## [SET PROBLEM]
Exactly the lines from the start of the data through the line containing "SC.camera = cam" should be output, with both ends kept and nothing added.

## [INFORMATION SUPPLIED]

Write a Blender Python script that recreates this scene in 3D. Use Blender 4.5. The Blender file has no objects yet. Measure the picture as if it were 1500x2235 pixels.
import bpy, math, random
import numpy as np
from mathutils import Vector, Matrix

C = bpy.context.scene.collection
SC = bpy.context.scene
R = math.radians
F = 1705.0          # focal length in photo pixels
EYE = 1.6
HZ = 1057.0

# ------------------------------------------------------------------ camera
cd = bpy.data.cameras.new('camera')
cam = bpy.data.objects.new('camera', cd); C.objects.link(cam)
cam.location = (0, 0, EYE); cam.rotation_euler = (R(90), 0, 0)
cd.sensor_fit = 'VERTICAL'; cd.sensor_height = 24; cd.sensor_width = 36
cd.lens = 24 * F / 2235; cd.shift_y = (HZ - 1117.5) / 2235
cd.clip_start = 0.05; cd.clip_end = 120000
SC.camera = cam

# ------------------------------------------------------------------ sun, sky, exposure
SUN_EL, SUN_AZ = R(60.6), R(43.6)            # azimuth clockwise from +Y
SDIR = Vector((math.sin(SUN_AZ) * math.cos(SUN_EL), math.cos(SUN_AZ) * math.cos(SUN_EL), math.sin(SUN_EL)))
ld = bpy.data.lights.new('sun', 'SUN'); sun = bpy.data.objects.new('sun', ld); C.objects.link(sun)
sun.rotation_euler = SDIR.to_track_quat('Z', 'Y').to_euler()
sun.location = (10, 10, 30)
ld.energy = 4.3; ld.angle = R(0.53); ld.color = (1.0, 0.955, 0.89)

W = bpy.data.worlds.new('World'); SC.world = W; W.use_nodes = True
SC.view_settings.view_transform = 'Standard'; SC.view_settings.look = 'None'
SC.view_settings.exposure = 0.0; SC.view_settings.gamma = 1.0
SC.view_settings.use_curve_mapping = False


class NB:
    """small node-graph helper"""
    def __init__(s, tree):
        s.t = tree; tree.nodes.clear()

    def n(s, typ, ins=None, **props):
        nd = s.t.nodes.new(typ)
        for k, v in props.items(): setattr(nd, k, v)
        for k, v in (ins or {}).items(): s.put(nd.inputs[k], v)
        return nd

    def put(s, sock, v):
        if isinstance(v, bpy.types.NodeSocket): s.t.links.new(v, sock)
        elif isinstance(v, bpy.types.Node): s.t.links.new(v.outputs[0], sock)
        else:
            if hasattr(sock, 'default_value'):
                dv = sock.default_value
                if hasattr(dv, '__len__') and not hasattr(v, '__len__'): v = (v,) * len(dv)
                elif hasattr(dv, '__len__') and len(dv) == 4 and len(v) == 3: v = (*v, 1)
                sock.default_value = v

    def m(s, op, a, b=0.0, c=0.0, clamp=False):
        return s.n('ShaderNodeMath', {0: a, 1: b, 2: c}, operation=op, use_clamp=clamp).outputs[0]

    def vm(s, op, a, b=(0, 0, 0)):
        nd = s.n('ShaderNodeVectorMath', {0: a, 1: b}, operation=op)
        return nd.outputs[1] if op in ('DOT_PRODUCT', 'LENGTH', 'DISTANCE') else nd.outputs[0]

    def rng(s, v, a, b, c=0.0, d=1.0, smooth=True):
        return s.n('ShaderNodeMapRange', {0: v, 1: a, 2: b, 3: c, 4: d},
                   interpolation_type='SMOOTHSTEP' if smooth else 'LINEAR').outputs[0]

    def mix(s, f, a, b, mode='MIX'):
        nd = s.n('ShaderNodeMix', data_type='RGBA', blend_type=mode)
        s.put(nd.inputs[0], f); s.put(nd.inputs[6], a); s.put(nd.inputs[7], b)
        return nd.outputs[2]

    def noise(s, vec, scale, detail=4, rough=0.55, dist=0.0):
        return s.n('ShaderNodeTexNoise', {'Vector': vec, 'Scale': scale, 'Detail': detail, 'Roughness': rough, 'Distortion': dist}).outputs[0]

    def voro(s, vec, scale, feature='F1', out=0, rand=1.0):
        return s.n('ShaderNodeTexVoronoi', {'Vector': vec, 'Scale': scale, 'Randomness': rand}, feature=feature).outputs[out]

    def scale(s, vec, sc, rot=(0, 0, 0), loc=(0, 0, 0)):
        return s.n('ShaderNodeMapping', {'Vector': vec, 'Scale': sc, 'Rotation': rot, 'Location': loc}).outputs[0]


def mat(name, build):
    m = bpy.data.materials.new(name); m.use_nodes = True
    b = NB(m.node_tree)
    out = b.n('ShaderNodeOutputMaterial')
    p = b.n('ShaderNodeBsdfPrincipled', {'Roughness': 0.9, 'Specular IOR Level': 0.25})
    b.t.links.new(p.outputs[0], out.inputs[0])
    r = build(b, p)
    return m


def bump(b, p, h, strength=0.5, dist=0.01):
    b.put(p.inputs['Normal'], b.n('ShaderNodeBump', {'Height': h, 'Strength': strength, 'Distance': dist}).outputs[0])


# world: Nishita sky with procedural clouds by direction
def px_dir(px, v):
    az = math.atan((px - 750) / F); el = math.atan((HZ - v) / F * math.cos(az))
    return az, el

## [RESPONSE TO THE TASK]
Write a Blender Python script that recreates this scene in 3D. Use Blender 4.5. The Blender file has no objects yet. Measure the picture as if it were 1500x2235 pixels.
import bpy, math, random
import numpy as np
from mathutils import Vector, Matrix

C = bpy.context.scene.collection
SC = bpy.context.scene
R = math.radians
F = 1705.0          # focal length in photo pixels
EYE = 1.6
HZ = 1057.0

# ------------------------------------------------------------------ camera
cd = bpy.data.cameras.new('camera')
cam = bpy.data.objects.new('camera', cd); C.objects.link(cam)
cam.location = (0, 0, EYE); cam.rotation_euler = (R(90), 0, 0)
cd.sensor_fit = 'VERTICAL'; cd.sensor_height = 24; cd.sensor_width = 36
cd.lens = 24 * F / 2235; cd.shift_y = (HZ - 1117.5) / 2235
cd.clip_start = 0.05; cd.clip_end = 120000
SC.camera = cam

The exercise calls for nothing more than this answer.